(Bloomberg) – Ukraine and its allies have called on Donald Trump to pressure Xi Jinping over China’s support for Russia. Trump’s meeting with Xi later Thursday will be a major test of just how ready the U.S. president is to get tough with Vladimir Putin.
Image: Lukoil
A week after announcing sanctions on two major Russian oil companies, Trump has a chance to lean on China to curb purchases of Russian oil and deliver a blow to crucial energy revenues funding Moscow’s war in Ukraine. Trump has said he’ll raise Chinese oil buying with Xi as part of his renewed bid to end the fighting.
But applying significant pressure on Chinese buyers of Russian oil could spur retaliation from Beijing and likely ranks below economic priorities in the high-profile talks such as his efforts to secure a broader trade deal with the world’s second-biggest economy.
“Trump likely doesn’t want to do that, given the delicate trade talks that are underway,” said Chris Kennedy, a senior geo-economics analyst at Bloomberg Economics. “In an escalation scenario, China would probably pull multiple levers.”
China is the single-largest buyer of Russian crude and has been a vital lifeline for Moscow’s energy industry as Putin’s grinding war in Ukraine prompted rounds of western sanctions. While China has maintained it does not recognize unilateral U.S. restrictions, its larger companies are wary of getting tangled in secondary sanctions and fear losing access to U.S. financial markets.

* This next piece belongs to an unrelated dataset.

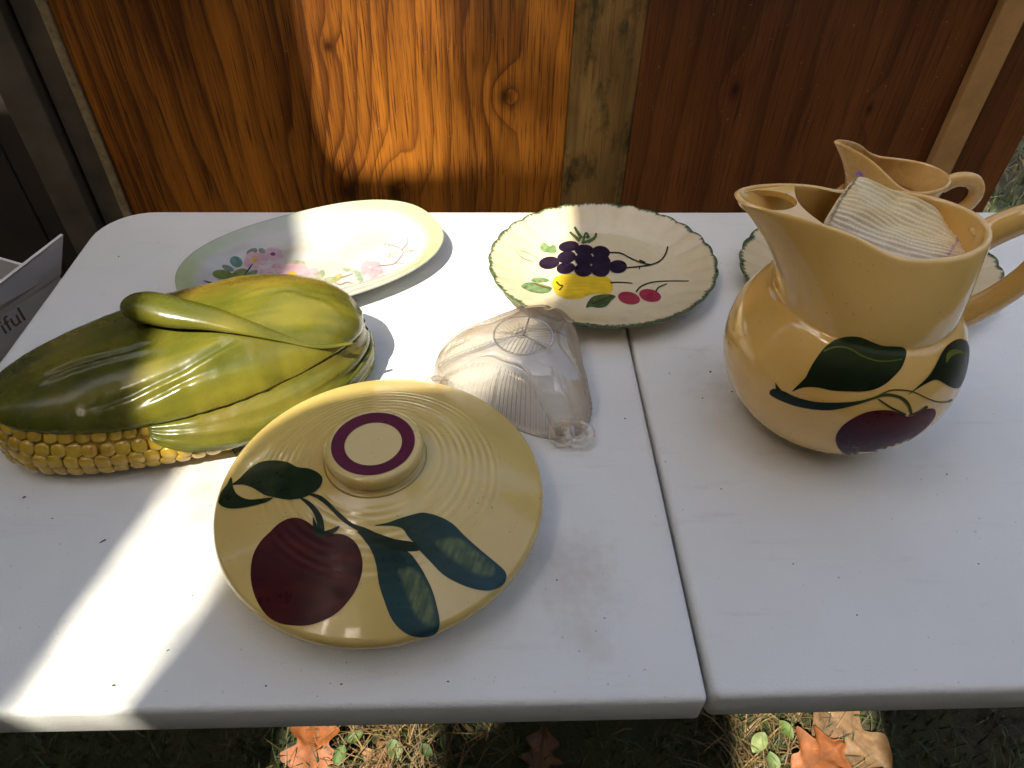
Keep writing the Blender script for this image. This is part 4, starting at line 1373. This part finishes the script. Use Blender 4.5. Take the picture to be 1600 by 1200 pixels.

Still, the Xi meeting offers Trump a chance to reinvigorate the Ukraine peace talks just one week after the White House blacklisted Russian oil giants Rosneft PJSC and Lukoil PJSC in its first major sanctions on Russia since Trump returned to office — cheering Europeans and Ukrainians who had long called for more U.S. pressure on Moscow.
The challenge for Trump is that for the sanctions to have any impact, they will need to be enforced. And enforcing them will mean punishing the main buyers — China and India.
“It’s always in the implementation — they get to choose whether they’re going to apply it,” Senator Chris Van Hollen, a Maryland Democrat, told an audience at the Council on Foreign Relations this week. “It will depend entirely on whether they’re serious about implementation.”
Trump’s new sanctions have already spooked big players in both countries. The U.S. could increase the pain for Xi by targeting major Chinese oil refiners and trading firms, going after the so-called shadow fleet carrying Russian crude to foreign markets, or by hitting Chinese banks handling the transactions. Washington has taken some similar measures in efforts to target Iranian oil exports.
Unlike some smaller economies pressured by Trump in the past, it’s not easy to exert leverage over China without incurring steep costs. Beijing has already deployed its rare earth dominance to retaliate against Trump’s tariffs and could easily do so again.